'Spider-Man' Budget Balloons to $40 Million
The New York Post's Michael Riedel reports today that Julie Taymor's big-budget Spider-Man Broadway musical has gotten even bigger. The budget for the show has reportedly reached $40 million, making it the most expensive production is theatre history, according to Riedel.
Riedel notes that with a weekly running cost of $1 million, Spider-Man "will have to run about 8,000 years in a Broadway theater just to break even."
From "Taymor's Web of Riches":
In this economy, everybody's tightening their belts. Everybody, that is, but Julie Taymor.
The genius director of The Lion King has never met a budget she didn't blow right past...
Spider-Man has gotten so expensive, some people working on it think it should bypass Broadway and head straight to Las Vegas, where it might have a shot at making money. Maybe. One day.

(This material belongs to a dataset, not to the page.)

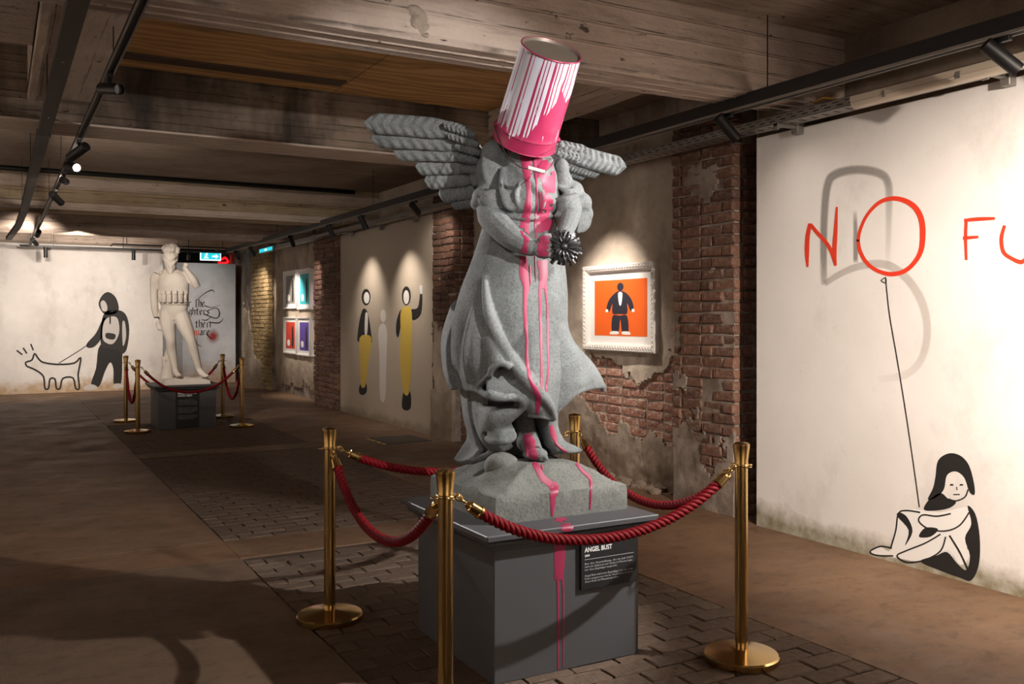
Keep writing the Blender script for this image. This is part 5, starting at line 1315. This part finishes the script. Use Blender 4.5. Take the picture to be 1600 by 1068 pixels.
for e, nm in ((bx*-(RB+.003)+baxis*.05, 'ear'), (bx*(RB+.003)+baxis*.05, 'ear')):
    V, Fc = lathe_vf([(.014, -.004), (.014, .004), (.007, .009), (.003, .010)], 14); q = (e-baxis*e.dot(baxis)).to_track_quat('Z', 'Y').to_matrix()
    link(nm, mesh([q @ v+e for v in V], Fc), M['pink'], bucket)
eA, eB = bx*-(RB+.012)+baxis*.05, bx*(RB+.012)+baxis*.05
hb = [eA, S(788, 236, -.30)-ba, S(808, 258, -.36)-ba, S(826, 264, -.375)-ba, S(850, 269, -.365)-ba, S(866, 250, -.30)-ba, eB]
V, Fc = tube_vf(catmull(hb, 8), .0028, 6); hd = link('bail_wire', mesh(V, Fc, True), M['wire'], bucket)
V, Fc = tube_vf([S(825, 262, -.377)-ba, S(851, 269, -.367)-ba], .0095, 12); link('grip', autosm(mesh(V, Fc)), plain('worn_white_grip', (.62, .52, .48), .45), hd)

# pink paint run down the stone: thin film laid onto the surface
def bvh_of(objs):
    V, Pl = [], []
    for o in objs:
        b = len(V); mw = Matrix.Translation(o.matrix_world_loc) if False else None
        off = Vector((0, 0, 0)); q = o
        while q is not None: off += q.location; q = q.parent
        V += [v.co+off for v in o.data.vertices]; Pl += [tuple(i+b for i in p.vertices) for p in o.data.polygons]
    return BVHTree.FromPolygons(V, Pl)
def film(name, tree, paths, parent, root, m, off=.0025, step=4.0, jag=.25, nx=4):
    V, Fc = [], []
    for (pts, wds) in paths:
        P = catmull([Vector((*p, 0)) for p in pts], max(3, int(22/step))); W = [v.x for v in catmull([Vector((a, 0, 0)) for a in wds], max(3, int(22/step)))]
        rows = []
        for i, p in enumerate(P):
            t = P[min(i+1, len(P)-1)]-P[max(i-1, 0)]; t.normalize(); n_ = Vector((-t.y, t.x, 0)); row = []
            for j in range(nx+1):
                s = (j/nx-.5)*W[i]; s *= 1+jag*noise.noise(Vector((p.y*.13, j*.3+p.x, 1)))+jag*.6*noise.noise(Vector((p.y*.5, j*2.0+p.x, 4)))
                d = vray(p.x+n_.x*s, p.y+n_.y*s).normalized()
                h = tree.ray_cast(EYEV, d)
                row.append(None if h[0] is None else h[0]+(h[1] if h[1].dot(d) < 0 else -h[1])*(off if 0 < j < nx else off*.3)-d*.0008)
            rows.append(row)
        ids = [[None if q is None else (V.append(q-root), len(V)-1)[1] for q in r] for r in rows]
        for i in range(len(rows)-1):
            for j in range(nx):
                q = (ids[i][j], ids[i][j+1], ids[i+1][j+1], ids[i+1][j])
                if None in q: continue
                c_ = [V[z] for z in q]
                if max((c_[0]-c_[2]).length, (c_[1]-c_[3]).length) > .05: continue
                Fc.append(q)
    bm = bmesh.new(); bm.from_mesh(mesh(V, Fc)); bmesh.ops.recalc_face_normals(bm, faces=bm.faces[:])
    bmesh.ops.delete(bm, geom=[v for v in bm.verts if not v.link_faces], context='VERTS')
    me = bpy.data.meshes.new('m'); bm.to_mesh(me); bm.free(); me.shade_smooth()
    return link(name, me, m, parent)
tree = bvh_of([o for o in angel.children if o.type == 'MESH'])
runs = [[([(821, 236), (823, 262), (826, 300), (824, 330), (819, 356), (823, 375), (818, 400), (818, 425), (822, 450), (820, 480), (823, 530), (823, 560), (828, 590), (836, 608), (841, 622), (840, 645)], [18, 14, 7, 12, 15, 8, 11, 14, 9, 6, 4.5, 5, 5.5, 8, 10, 5])],
        [([(845, 236), (850, 262), (858, 285), (856, 310), (853, 328), (851, 350), (850, 368), (848, 400), (849, 430), (847, 450)], [34, 28, 22, 18, 22, 24, 22, 17, 14, 8])],
        [([(845, 440), (844, 470), (845, 520), (846, 570), (846, 608)], [6, 4.5, 4, 3.5, 3]), ([(851, 440), (855, 480), (856, 530), (857, 570), (853, 612)], [5, 3.2, 3.2, 3, 2.6])],
        [([(834, 240), (836, 262), (839, 300), (838, 328), (836, 352), (838, 376)], [8, 5, 3, 3.5, 3, 2.5]), ([(829, 300), (828, 328)], [3, 4]), ([(843, 300), (845, 326)], [3, 4]), ([(828, 415), (829, 445)], [4, 1.5]), ([(836, 400), (837, 440)], [3, 1])],
        [([(822, 678), (828, 690), (831, 700), (834, 717)], [12, 17, 14, 16]), ([(822, 694), (824, 712)], [5, 3])],
        [([(834, 722), (840, 732), (848, 746), (860, 756), (866, 761), (864, 780), (863, 806)], [8, 9, 10, 12, 14, 9, 4]), ([(846, 726), (848, 734)], [4, 1.5])],
        [([(861, 664), (865, 680), (869, 692)], [5, 8, 4]), ([(868, 692), (880, 703), (896, 716), (908, 733), (920, 744), (923, 752), (923, 775), (922, 795)], [3, 5, 5, 5.5, 5.5, 5, 3.6, 2.6])],
        [([(760, 1), (760, 2)], [1, 1])]]
for r in runs[:-1]: film('paint_run', tree, r, angel, AR, M['pink'])
tree2 = bvh_of([o for o in pl.children if o.name.split('.')[0] in ('body', 'moulding', 'top_slab')])
plo = Vector(pl.location)
film('paint_run', tree2, [([(868, 811), (880, 813), (886, 818), (884, 830)], [6, 10, 22, 16]), ([(874, 846), (875, 870), (874, 890), (873, 905)], [15, 17, 15, 12]), ([(871, 900), (872, 925), (872, 950), (872, 975), (872, 1000), (872, 1022), (872, 1045)], [4.5, 3.4, 3, 2.8, 2.4, 2.2, 2]), ([(879, 895), (880, 920), (880, 945), (880, 970), (880, 995), (880, 1018), (880, 1042)], [4, 3, 2.6, 2.4, 2.2, 2, 2])], pl, plo, M['pink'], .0015)
# ---------------------------------------------------------------- the pale male statue at the back
D0 = 13.39
k = NT('pale_cast_stone'); c = k.mix(k.ramp(k.noise(2.5, 5), [(.35, 0.0), (.65, 1.0)]), (.50, .455, .40), (.60, .56, .50))
k.color(c).rough(.75); k.bump(k.noise(30, 4), .15, .004); M['cast'] = k.m
MR = Vector((2.38, 14.03, .62))
man = empty('male_statue', 'pale stone statue of a standing man with scarf over the face and pouched vest', 'statue', MR[:])
bp = [rings([(500, 256, 287, .10, .12, .02), (488, 251, 292, .135, .15, .02), (476, 251, 294, .125, .135, .02), (462, 250, 293, .12, .13, .01), (446, 247, 294, .14, .14, .0), (432, 245, 293, .14, .14, .02), (424, 249, 287, .11, .12, .03), (418, 259, 276, .07, .08, .03), (408, 261, 274, .06, .07, .02)], n=40),
      ball(266, 399, -.01, .098, .95, 1.1, 1.25),
      T([(247, 428, .03), (243, 436, .03), (241, 452, .05), (241, 467, .06), (242, 482, .03), (244, 496, -.02)], [.075, .078, .062, .055, .052, .036]),
      ball(247, 506, -.03, .045, .8, .7, 1.3),
      T([(287, 427, .03), (291, 430, .02), (299, 438, -.02), (307, 447, -.07)], [.07, .07, .06, .052]), T([(308, 448, -.07), (303, 438, -.12), (297, 429, -.14), (292, 422, -.13)], [.054, .056, .045, .034]), ball(290, 418, -.13, .045, .9, .8, 1.2),
      T([(261, 486, .02), (262, 500, -.01), (264, 516, -.02), (267, 531, -.04), (268, 545, .0), (271, 562, .02), (274, 577, .02)], [.105, .115, .10, .074, .074, .058, .042]),
      T([(283, 488, .01), (287, 503, -.03), (293, 518, -.07), (298, 531, -.10), (302, 545, -.08), (307, 562, -.05), (311, 576, -.03)], [.10, .11, .097, .072, .072, .056, .042]),
      T([(274, 578, .03), (276, 583, -.02), (279, 586, -.10)], [.042, .045, .036]), T([(311, 577, -.02), (316, 583, -.07), (322, 588, -.13)], [.042, .045, .034]),
      ball(256, 492, .10, .09, 1.1, 1, 1.1), ball(284, 492, .10, .09, 1.1, 1, 1.1)]
for i in range(4): bp.append(T([(245.5+i*1.6, 508, -.055), (246+i*1.7, 513, -.07), (248+i*1.4, 516, -.055)], [.013, .012, .010], 8, 4)); bp.append(T([(288+i*1.7, 416, -.17), (288+i*1.6, 412, -.16), (288+i*1.5, 411, -.12)], [.013, .012, .010], 8, 4))
bp.append(T([(250, 503, -.05), (253, 508, -.07), (253, 512, -.07)], [.015, .014, .011], 8, 4))
for i in range(5):
    bp.append(T([(277+i*.9, 584.5, -.09), (278.5+i*1.1, 587-i*.3, -.13)], [.014, .012], 8, 3)); bp.append(T([(319.5+i*1.0, 586-i*.2, -.12), (321+i*1.2, 589-i*.5, -.16)], [.014, .012], 8, 3))
link('body', shift(remesh(bp, .0105, 4), MR), M['cast'], man)
sc_ = [rings([(396, 254, 279, .115, .11, -.01), (403, 254, 278, .12, .11, -.01), (411, 256, 276, .115, .10, -.02), (420, 259, 274, .10, .08, -.03), (428, 262, 270, .05, .05, -.08)], n=40, fold=lambda th, py: .045*sin(7*th+py*.25)),
       T([(278, 399, -.03), (270, 404, -.13), (258, 415, -.10)], [.012, .016, .010]), T([(278, 406, -.05), (271, 412, -.12), (262, 424, -.10)], [.010, .014, .008]), T([(256, 404, -.1), (264, 414, -.13), (268, 424, -.10)], [.010, .014, .008])]
link('scarf', shift(remesh(sc_, .0075, 2), MR), M['cast'], man)
rg = random.Random(11); hp = [ball(267, 391, .01, .105, 1.12, 1.15, .8)]
for i in range(46):
    th = rg.uniform(0, 2*pi); ph = rg.uniform(-.25, 1.3); r = .112
    hp.append(ball(267+cos(th)*cos(ph)*r*1.1/.00936, 392-sin(ph)*r*.8/.00936, .01-sin(th)*cos(ph)*r, rg.uniform(.022, .034)))
link('curly_hair', shift(remesh(hp, .0075, 1), MR), M['cast'], man)
vp = [rings([(474, 249.5, 295, .14, .15, .02), (462, 248.5, 295, .135, .145, .01), (446, 246.5, 295.5, .155, .155, .0), (434, 247, 294, .155, .155, .02), (428, 251, 288, .14, .14, .02), (425, 253, 284, .12, .12, .02)], n=48),
      T([(252, 424, -.05), (250, 428, -.09)], [.03, .03]), rings([(476, 250, 295, .145, .15, .02), (472, 249, 296, .15, .155, .02)], n=40)]
vest = link('vest', shift(remesh(vp, .0085, 2), MR), M['cast'], man)
for i, (px, dv) in enumerate(((251.5, -.07), (257, -.125), (265, -.155), (273.5, -.155), (282, -.135), (289.5, -.08))):
    c_ = S(px, 463, dv)-MR; bm = bmesh.new(); hw = .033 if 0 < i < 5 else .026
    box(bm, -hw, hw, -.03, .04, -.088, .088, .012); box(bm, -hw*1.06, hw*1.06, -.037, .03, .028, .088, .008); box(bm, -hw*.25, hw*.25, -.041, .0, -.05, .05, .003)
    an = (px-270)/26*.9-ANG
    me = bmm(bm); me.transform(Matrix.Translation(c_) @ Matrix.Rotation(an, 4, 'Z')); link('pouch', autosm(me, 40), M['cast'], vest)
tp = [T([(262, 592, .10), (262, 575, .12), (264, 555, .12), (268, 535, .10)], [.10, .085, .07, .05]), T([(260, 578, .08), (257, 566, .06), (258, 560, .05)], [.045, .04, .035]), ball(256, 560, .05, .035)]
link('tree_stump', shift(remesh(tp, .011, 2), MR), M['cast'], man)
V, Fc = [], []; n = 28
for j in range(n+1):
    for i in range(n+1):
        x = -.33+.66*i/n; y = -.27+.54*j/n; e = i in (0, n) or j in (0, n)
        V.append(Vector((x+.02*noise.noise((y*6, 1, 0)) if i in (0, n) else x, y, 0 if e else .055+.022*noise.noise((x*8, y*8, 3))+.012*noise.noise((x*20, y*20, 3))+.02)))
for j in range(n):
    for i in range(n): a = j*(n+1)+i; Fc.append((a, a+1, a+n+2, a+n+1))
loop = [i for i in range(n+1)]+[j*(n+1)+n for j in range(1, n+1)]+[n*(n+1)+i for i in range(n-1, -1, -1)]+[j*(n+1) for j in range(n-1, 0, -1)]
Fc.append(tuple(loop[::-1])); o = link('rock_base', mesh(V, Fc), M['cast'], man)
o.location = (.02, -.02, 0)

When pigs fly.
But a high-ranking production source insists the show will definitely open on Broadway next year.
Much of the money is reportedly going to various designers. "The Playbill is going to have 18 pages of designer bios," a source told Riedel.
As Blog Stage reported a while back, the Spider-Man crew has been checking out the Hilton Theatre -- where Mel Brooks' Young Frankenstein is currently running. Riedel notes that Frankenstein probably won't last past January even though Brooks is certainly hoping for a longer run, and the Hilton is the only space big enough to house Taymor's grand vision for the web-slinger.